* [Records for the exercise]:
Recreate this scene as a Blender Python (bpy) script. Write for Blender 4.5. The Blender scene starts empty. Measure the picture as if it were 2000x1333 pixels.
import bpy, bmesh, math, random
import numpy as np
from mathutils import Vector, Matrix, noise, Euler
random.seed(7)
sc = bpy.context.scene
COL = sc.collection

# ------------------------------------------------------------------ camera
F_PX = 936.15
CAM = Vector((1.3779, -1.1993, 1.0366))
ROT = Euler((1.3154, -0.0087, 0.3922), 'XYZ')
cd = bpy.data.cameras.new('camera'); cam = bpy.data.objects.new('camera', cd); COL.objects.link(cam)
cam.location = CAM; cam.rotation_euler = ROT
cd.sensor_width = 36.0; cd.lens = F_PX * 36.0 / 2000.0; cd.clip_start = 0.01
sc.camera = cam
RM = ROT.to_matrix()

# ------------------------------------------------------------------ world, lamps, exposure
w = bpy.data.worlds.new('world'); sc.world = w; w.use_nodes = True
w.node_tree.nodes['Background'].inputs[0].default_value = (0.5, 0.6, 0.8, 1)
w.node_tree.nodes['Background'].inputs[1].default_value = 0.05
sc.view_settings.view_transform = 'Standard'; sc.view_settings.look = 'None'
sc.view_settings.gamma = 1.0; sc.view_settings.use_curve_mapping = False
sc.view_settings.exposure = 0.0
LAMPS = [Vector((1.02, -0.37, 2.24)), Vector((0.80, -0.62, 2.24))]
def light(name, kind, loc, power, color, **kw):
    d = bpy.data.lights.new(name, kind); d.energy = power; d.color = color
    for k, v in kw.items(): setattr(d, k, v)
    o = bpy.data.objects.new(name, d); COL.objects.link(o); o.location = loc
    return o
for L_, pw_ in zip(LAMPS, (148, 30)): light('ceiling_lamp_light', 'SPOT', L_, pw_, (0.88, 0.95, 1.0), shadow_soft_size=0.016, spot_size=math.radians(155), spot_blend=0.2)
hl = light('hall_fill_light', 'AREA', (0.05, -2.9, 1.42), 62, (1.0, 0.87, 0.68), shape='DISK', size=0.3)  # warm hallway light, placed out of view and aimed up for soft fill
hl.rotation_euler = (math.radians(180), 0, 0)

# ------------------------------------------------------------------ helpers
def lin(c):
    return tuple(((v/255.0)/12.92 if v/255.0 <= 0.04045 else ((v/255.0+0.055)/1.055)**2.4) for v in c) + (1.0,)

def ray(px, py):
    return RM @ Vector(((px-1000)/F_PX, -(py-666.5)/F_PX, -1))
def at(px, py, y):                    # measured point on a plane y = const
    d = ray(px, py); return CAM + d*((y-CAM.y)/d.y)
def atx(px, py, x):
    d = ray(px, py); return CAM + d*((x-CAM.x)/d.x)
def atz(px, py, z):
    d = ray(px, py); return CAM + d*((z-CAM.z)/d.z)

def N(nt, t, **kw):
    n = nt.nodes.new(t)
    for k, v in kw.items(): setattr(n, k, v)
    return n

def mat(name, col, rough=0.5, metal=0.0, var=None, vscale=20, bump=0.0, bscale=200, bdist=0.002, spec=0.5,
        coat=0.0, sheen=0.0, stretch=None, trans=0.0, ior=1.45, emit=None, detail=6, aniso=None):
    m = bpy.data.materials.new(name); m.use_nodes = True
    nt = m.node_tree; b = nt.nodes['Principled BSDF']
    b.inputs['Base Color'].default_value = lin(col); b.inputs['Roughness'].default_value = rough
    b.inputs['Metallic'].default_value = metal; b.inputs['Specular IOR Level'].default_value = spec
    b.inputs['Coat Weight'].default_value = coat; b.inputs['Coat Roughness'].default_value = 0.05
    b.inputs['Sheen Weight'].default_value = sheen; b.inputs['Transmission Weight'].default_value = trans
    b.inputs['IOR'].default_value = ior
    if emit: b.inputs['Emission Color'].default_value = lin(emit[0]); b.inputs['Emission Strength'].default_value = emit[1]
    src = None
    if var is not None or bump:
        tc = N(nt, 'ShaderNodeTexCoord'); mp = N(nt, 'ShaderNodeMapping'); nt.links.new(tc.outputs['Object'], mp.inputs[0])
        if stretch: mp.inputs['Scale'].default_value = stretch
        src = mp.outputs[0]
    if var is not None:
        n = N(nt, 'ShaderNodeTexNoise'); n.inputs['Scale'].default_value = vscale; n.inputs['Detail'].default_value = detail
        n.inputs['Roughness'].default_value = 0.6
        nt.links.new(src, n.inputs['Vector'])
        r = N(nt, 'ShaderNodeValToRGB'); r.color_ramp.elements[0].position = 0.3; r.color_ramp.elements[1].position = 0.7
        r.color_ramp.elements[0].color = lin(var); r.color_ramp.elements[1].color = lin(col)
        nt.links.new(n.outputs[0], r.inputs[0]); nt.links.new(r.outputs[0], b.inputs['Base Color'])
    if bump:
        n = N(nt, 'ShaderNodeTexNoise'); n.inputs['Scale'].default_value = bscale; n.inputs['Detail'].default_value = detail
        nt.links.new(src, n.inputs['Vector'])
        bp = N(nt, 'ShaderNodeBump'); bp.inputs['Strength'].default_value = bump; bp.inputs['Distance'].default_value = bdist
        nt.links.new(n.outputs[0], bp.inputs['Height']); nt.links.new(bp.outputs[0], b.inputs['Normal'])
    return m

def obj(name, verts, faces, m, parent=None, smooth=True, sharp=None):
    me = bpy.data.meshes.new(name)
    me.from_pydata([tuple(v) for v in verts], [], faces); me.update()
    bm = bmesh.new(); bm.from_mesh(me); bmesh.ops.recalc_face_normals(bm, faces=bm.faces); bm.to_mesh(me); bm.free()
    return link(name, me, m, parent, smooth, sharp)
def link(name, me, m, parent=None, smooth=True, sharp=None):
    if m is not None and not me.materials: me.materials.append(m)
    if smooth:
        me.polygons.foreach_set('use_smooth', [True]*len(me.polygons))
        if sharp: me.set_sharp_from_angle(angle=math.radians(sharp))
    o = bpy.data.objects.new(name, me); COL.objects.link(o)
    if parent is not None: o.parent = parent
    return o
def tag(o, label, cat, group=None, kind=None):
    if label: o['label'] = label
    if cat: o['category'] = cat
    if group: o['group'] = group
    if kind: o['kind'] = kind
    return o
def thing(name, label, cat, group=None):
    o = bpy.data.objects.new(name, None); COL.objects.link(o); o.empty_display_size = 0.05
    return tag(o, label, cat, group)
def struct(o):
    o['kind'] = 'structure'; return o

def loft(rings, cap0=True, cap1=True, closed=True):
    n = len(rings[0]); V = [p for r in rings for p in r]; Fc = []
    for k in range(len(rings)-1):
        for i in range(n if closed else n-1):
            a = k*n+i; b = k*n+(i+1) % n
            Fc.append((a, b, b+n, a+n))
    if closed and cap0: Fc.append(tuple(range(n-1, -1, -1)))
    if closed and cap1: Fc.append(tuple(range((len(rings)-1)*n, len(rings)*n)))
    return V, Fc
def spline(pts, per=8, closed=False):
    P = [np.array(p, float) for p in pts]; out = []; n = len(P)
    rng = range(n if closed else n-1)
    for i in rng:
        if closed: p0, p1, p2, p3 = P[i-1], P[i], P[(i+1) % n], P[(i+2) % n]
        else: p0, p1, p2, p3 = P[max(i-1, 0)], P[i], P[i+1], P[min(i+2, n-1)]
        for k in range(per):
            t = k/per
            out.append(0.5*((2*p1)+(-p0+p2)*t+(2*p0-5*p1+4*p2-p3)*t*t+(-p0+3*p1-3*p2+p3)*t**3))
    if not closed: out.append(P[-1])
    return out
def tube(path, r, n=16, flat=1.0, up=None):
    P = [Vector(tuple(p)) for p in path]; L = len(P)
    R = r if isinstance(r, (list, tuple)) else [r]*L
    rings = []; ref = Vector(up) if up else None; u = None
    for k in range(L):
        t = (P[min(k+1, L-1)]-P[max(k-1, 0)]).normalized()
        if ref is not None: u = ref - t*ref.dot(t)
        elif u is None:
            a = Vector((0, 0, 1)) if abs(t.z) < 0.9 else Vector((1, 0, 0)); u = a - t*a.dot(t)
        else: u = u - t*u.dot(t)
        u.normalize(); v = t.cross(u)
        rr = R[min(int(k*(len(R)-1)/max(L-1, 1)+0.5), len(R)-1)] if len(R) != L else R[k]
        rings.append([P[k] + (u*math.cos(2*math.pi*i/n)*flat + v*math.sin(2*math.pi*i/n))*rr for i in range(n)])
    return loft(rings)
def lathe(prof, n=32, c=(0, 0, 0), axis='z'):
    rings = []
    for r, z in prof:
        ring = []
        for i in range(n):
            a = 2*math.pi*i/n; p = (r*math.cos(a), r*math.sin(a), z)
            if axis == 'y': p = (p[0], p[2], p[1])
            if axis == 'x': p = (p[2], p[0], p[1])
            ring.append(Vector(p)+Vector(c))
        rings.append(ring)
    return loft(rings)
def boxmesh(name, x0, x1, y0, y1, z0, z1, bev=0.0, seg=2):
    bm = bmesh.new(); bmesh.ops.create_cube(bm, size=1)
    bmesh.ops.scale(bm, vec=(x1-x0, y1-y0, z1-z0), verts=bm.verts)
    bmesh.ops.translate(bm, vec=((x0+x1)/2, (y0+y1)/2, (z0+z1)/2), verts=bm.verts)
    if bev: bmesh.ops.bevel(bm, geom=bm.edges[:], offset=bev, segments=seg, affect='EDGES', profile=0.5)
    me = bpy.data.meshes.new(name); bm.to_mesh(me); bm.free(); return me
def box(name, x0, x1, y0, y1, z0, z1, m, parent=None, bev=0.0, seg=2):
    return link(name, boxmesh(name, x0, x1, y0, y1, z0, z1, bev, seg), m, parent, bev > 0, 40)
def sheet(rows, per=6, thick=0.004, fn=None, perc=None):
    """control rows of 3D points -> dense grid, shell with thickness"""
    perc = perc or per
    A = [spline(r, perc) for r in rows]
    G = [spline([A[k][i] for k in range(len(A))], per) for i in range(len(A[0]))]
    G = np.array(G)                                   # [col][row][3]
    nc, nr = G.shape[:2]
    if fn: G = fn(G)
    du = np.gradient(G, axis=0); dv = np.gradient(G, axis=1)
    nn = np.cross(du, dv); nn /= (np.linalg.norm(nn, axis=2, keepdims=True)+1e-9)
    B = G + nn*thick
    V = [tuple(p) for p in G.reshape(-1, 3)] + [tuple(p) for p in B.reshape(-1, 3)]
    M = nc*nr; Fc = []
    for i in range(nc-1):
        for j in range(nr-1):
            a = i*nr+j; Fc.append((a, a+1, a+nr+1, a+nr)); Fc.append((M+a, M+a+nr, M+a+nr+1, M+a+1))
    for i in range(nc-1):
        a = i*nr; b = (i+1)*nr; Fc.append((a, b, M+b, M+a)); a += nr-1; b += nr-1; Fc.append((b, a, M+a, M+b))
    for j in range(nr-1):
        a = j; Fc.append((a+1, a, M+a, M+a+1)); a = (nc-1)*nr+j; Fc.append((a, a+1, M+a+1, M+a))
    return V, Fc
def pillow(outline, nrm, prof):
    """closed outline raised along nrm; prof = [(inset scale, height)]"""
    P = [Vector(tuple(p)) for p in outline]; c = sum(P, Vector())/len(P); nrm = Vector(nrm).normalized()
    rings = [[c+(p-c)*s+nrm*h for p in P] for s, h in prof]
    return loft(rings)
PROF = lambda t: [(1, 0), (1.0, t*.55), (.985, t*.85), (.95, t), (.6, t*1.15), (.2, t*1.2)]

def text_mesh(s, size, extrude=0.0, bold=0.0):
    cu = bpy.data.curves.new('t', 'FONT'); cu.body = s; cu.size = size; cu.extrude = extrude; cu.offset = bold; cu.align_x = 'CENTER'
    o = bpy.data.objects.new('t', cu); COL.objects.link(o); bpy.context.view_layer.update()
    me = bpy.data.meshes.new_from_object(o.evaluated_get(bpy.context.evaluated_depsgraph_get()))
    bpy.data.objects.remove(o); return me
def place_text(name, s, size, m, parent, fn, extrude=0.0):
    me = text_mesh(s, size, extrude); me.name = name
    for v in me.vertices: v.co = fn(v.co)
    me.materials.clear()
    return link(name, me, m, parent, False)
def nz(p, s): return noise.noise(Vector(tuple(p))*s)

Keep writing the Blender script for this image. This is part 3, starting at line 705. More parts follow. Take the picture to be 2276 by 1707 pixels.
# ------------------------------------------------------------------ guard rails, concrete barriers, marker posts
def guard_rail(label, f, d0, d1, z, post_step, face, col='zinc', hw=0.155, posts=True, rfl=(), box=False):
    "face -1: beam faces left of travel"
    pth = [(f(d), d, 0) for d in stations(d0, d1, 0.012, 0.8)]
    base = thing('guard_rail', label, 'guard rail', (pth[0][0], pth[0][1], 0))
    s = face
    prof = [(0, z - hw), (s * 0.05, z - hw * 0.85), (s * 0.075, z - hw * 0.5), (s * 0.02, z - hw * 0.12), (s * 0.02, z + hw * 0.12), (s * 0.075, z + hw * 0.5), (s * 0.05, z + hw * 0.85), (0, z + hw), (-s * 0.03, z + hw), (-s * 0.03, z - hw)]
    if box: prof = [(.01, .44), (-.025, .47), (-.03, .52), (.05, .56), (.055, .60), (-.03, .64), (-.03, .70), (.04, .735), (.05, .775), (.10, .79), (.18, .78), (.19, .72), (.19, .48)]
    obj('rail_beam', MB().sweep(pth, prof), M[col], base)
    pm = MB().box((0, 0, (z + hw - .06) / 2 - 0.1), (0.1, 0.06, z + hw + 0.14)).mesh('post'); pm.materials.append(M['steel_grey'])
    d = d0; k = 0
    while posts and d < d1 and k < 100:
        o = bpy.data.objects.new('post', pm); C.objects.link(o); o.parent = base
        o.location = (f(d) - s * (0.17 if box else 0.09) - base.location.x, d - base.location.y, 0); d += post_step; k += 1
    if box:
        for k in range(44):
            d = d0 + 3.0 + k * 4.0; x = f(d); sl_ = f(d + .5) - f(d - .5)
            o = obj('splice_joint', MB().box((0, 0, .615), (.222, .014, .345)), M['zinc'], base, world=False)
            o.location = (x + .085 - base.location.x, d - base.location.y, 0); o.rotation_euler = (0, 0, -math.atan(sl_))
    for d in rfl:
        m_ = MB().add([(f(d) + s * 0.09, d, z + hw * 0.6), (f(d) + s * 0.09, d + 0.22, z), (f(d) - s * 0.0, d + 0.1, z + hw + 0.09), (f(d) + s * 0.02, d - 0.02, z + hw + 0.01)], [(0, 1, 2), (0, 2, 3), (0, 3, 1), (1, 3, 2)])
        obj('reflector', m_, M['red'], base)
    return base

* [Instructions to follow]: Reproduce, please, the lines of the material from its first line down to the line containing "COL = sc.collection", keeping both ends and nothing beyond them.

* [Solution]:
Recreate this scene as a Blender Python (bpy) script. Write for Blender 4.5. The Blender scene starts empty. Measure the picture as if it were 2000x1333 pixels.
import bpy, bmesh, math, random
import numpy as np
from mathutils import Vector, Matrix, noise, Euler
random.seed(7)
sc = bpy.context.scene
COL = sc.collection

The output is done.